▶ _Given instruction_:
Can you print the data exactly and leave out each image?

▶ _Material provided_:
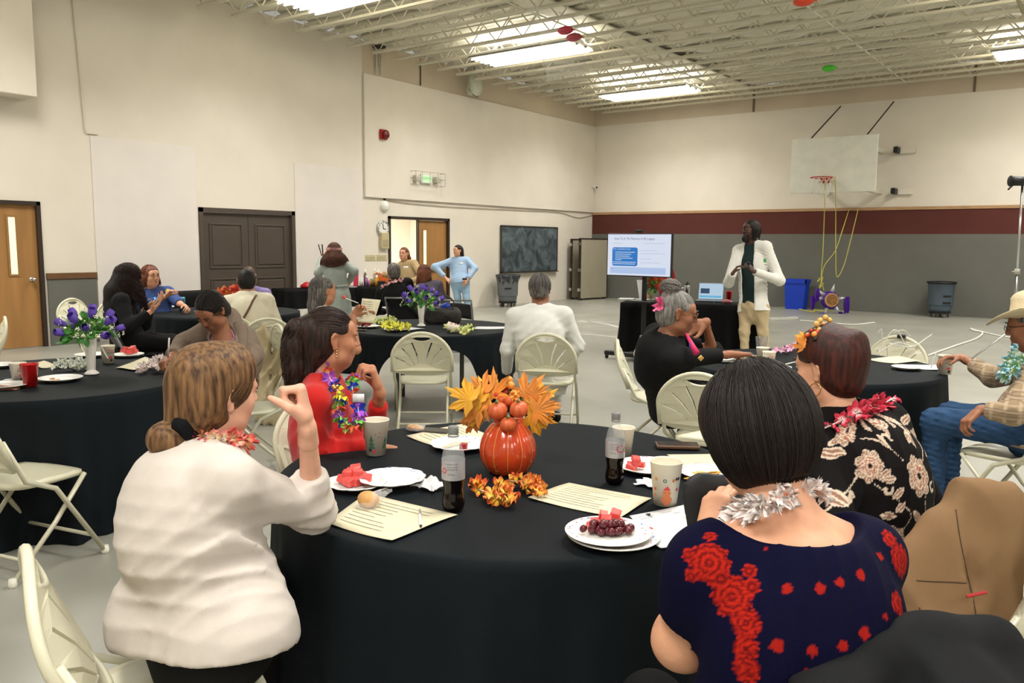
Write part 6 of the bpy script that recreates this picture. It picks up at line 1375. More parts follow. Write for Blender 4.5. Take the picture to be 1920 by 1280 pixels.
rp = [at(608, 690, 3.25), at(622, 715, 3.18), at(640, 745, 3.12), at(632, 762, 3.1), at(640, 785, 3.08), at(655, 800, 3.06), at(668, 792, 3.06), at(672, 768, 3.08), at(664, 745, 3.1), at(660, 722, 3.14), at(662, 706, 3.2)]
lei(p, rp, f_rb, n=26, jit=.4)
q = MB(); q.box((-.022, -.001, -.016), (.022, .001, .016), rot=np.c_[_r, CF, CU], at_=at(672, 746, 3.06)); p.add('name_tag', q, m_paperw)
q = MB(); q.ell(at(628, 727, 3.08), .010, 8, 6); q.ell(at(625, 724, 3.08), .008, 8, 6); q.ell(at(632, 724, 3.08), .008, 8, 6); p.add('brooch', q, M['gold_metal'], label='gold heart brooch')
# ---- 3. navy blouse
p = Person('woman in a navy blouse with red embroidered sleeves, dark bobbed hair, seen from behind', A(-.40, 1.44, .53), at(1408, 812, 1.64), 140, 148, pitch=-30, roll=-4, skin='light', w=1.08, res=.0075, sc=.98, bow=.045, belly=.02, shw=.152, drop=.070, wrL=at(1325, 1005, 1.86), elL=at(1280, 1200, 1.60), wrR=at(1440, 1010, 2.0), hairmat=HB, nbv=A(0, 0, -.07), la=.30, kf=.40)
p.build_body({'L': dict(d=nrm(_u*.8+_r*.3+CF*.3), n=nrm(_r*.6+CF*.6), side=1, curl=(.6, .6, .4)), 'R': dict(d=nrm(-_r*.6+_u*.5), n=nrm(-CF-_u*.2), curl=(.6, .7, .4))}, hres=.006)
# exposed upper back
p.part('bare_back', p.torso(-.004)+[cap(p.nb, p.nk, .058, .054, .04)]+p.arm(-1, .006, 0, 1)+p.arm(1, .006, 0, .9)+[ell(p.el[-1], A(.052, .052, .05), None, .04)], SK['light'], .009)
NAV, RED1, RED2 = np.array(rgb(6, 6, 36)[:3]), np.array(rgb(176, 34, 20)[:3]), np.array(rgb(90, 10, 14)[:3])
def raycast_pts(o, pix):
    """surface points of an object on given view rays (pattern centres for the embroidery)"""
    from mathutils.bvhtree import BVHTree
    bv = BVHTree.FromPolygons([v.co+o.location if o.parent is None else v.co+Vector(p.o) for v in o.data.vertices], [list(f.vertices) for f in o.data.polygons]); out = []
    for x, y in pix:
        d = CF+(x-960)/FPX*CR-(y-640)/FPX*CU; h_ = bv.ray_cast(Vector((0, 0, EYE)), Vector(nrm(d)))
        out.append(np.array(h_[0]) if h_[0] is not None else None)
    return out
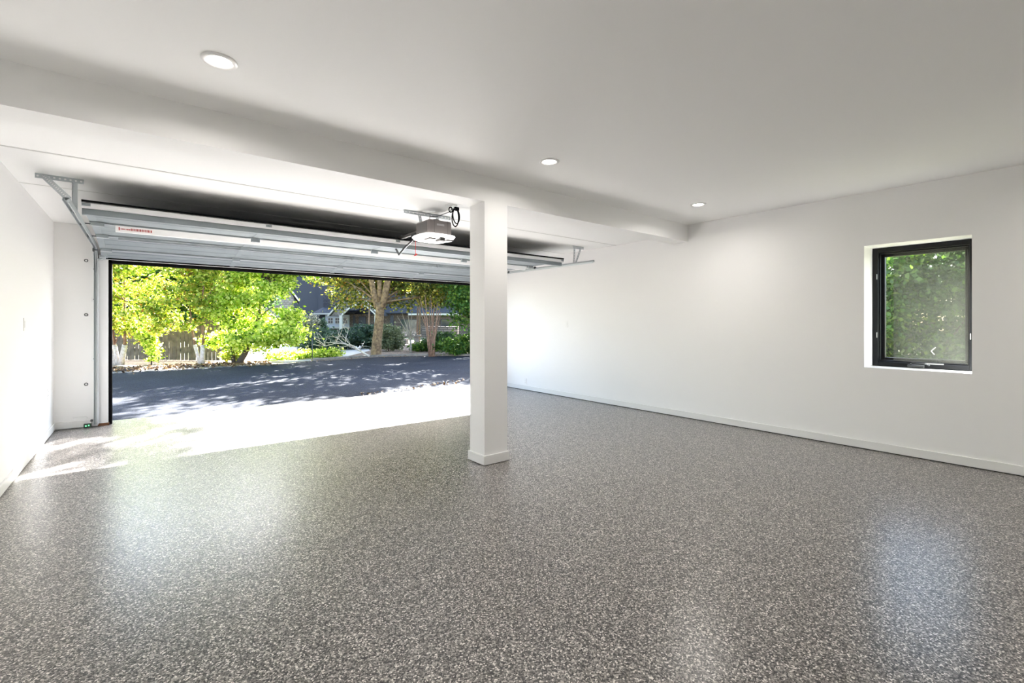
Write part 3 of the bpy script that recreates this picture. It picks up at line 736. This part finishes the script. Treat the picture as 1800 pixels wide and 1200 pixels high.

▶ _Reply_:
Write part 6 of the bpy script that recreates this picture. It picks up at line 1375. More parts follow. Write for Blender 4.5. Take the picture to be 1920 by 1280 pixels.
rp = [at(608, 690, 3.25), at(622, 715, 3.18), at(640, 745, 3.12), at(632, 762, 3.1), at(640, 785, 3.08), at(655, 800, 3.06), at(668, 792, 3.06), at(672, 768, 3.08), at(664, 745, 3.1), at(660, 722, 3.14), at(662, 706, 3.2)]
lei(p, rp, f_rb, n=26, jit=.4)
q = MB(); q.box((-.022, -.001, -.016), (.022, .001, .016), rot=np.c_[_r, CF, CU], at_=at(672, 746, 3.06)); p.add('name_tag', q, m_paperw)
q = MB(); q.ell(at(628, 727, 3.08), .010, 8, 6); q.ell(at(625, 724, 3.08), .008, 8, 6); q.ell(at(632, 724, 3.08), .008, 8, 6); p.add('brooch', q, M['gold_metal'], label='gold heart brooch')
# ---- 3. navy blouse
p = Person('woman in a navy blouse with red embroidered sleeves, dark bobbed hair, seen from behind', A(-.40, 1.44, .53), at(1408, 812, 1.64), 140, 148, pitch=-30, roll=-4, skin='light', w=1.08, res=.0075, sc=.98, bow=.045, belly=.02, shw=.152, drop=.070, wrL=at(1325, 1005, 1.86), elL=at(1280, 1200, 1.60), wrR=at(1440, 1010, 2.0), hairmat=HB, nbv=A(0, 0, -.07), la=.30, kf=.40)
p.build_body({'L': dict(d=nrm(_u*.8+_r*.3+CF*.3), n=nrm(_r*.6+CF*.6), side=1, curl=(.6, .6, .4)), 'R': dict(d=nrm(-_r*.6+_u*.5), n=nrm(-CF-_u*.2), curl=(.6, .7, .4))}, hres=.006)
# exposed upper back
p.part('bare_back', p.torso(-.004)+[cap(p.nb, p.nk, .058, .054, .04)]+p.arm(-1, .006, 0, 1)+p.arm(1, .006, 0, .9)+[ell(p.el[-1], A(.052, .052, .05), None, .04)], SK['light'], .009)
NAV, RED1, RED2 = np.array(rgb(6, 6, 36)[:3]), np.array(rgb(176, 34, 20)[:3]), np.array(rgb(90, 10, 14)[:3])
def raycast_pts(o, pix):
    """surface points of an object on given view rays (pattern centres for the embroidery)"""
    from mathutils.bvhtree import BVHTree
    bv = BVHTree.FromPolygons([v.co+o.location if o.parent is None else v.co+Vector(p.o) for v in o.data.vertices], [list(f.vertices) for f in o.data.polygons]); out = []
    for x, y in pix:
        d = CF+(x-960)/FPX*CR-(y-640)/FPX*CU; h_ = bv.ray_cast(Vector((0, 0, EYE)), Vector(nrm(d)))
        out.append(np.array(h_[0]) if h_[0] is not None else None)
    return out
Write part 3 of the bpy script that recreates this picture. It picks up at line 736. This part finishes the script. Treat the picture as 1800 pixels wide and 1200 pixels high.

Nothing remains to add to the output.